De la mano de Disney nos llega una nueva adaptación del cuento infantil que nos llegó de la mano de Perrault. Desprovista de profundidad y revestida de banalidades, esta nueva versión podría definirse como la más fiel a la de animación, como no, de los mismos creadores.
Lo que más impresiona y a la vez descoloca es la elección por lo que a la dirección se refiere. El film está bajo la batuta de Kenneth Branagh, conocido, sobretodo, por especializarse en llevar al cine la obra de shakespeare; sin embargo, hace 4 años saltó de género con “Thor”, cinta de acción protagonizada por un superhéroe de cómic. Siguiendo esta nueva etapa, vuelve a cambiar de género con una historia de hadas y príncipes azules.
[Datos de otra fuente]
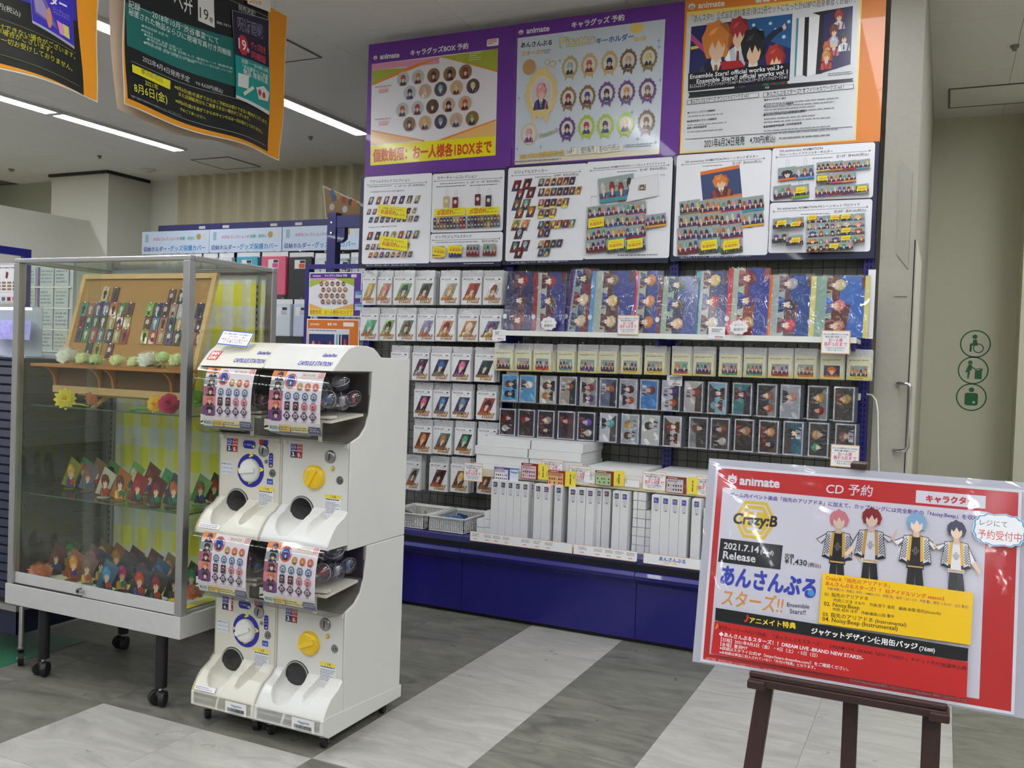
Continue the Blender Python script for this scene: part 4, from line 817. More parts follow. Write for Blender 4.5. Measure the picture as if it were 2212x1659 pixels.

Cenicienta se presenta de principio a fin con una magestuosidad de años pasados, un alarde de colores y esplendor que tranquilamente nos puede recordar a producciones del estilo de Sissí emperatriz. Tanto es así, que esta adaptación parece completamente atemporal. No tan solo por la opulenta puesta en escena, sino también por unas interpretaciones ingenuas, una historia superficial y un vacío total en lo que a mensaje se refiere. Y decir cabe que estas palabras carecen de acritud. Si esto es lo que se pretendía, lo han conseguido a la perfección. Reiteremos lo dicho al principio, es una perfecta adaptación de la película de 1950 y por lo tanto, es normal este choque temporal.
Sin duda, lo más destacable es la aportación de Cate Blanchett. En el papel, nada desdeñable, de malvada madrastra (recordemos a la increíble Anjelica Houston en “Por siempre jamás”, 1998), esta gran actriz es capaz de dotar al film de momentos de interpretación sin los cuales su inocuidad sería insoportable. Por extensión, podríamos incluir en estas afirmaciones a Derek Jacobi (un gran asiduo del director); pero, y lamentándolo mucho, no podemos decir lo mismo de secundarios de lujo como Ben Chaplin, Helena Bonham Carter o Stellan Skarsgärd.
Film recomendado para aquellos nostálgicos de años pretéritos, nada tiene para tentar a nuevos ojos más habituados a postmodernismos, que, quizás también carecen de profundidad, pero por lo menos no se anclan al pasado.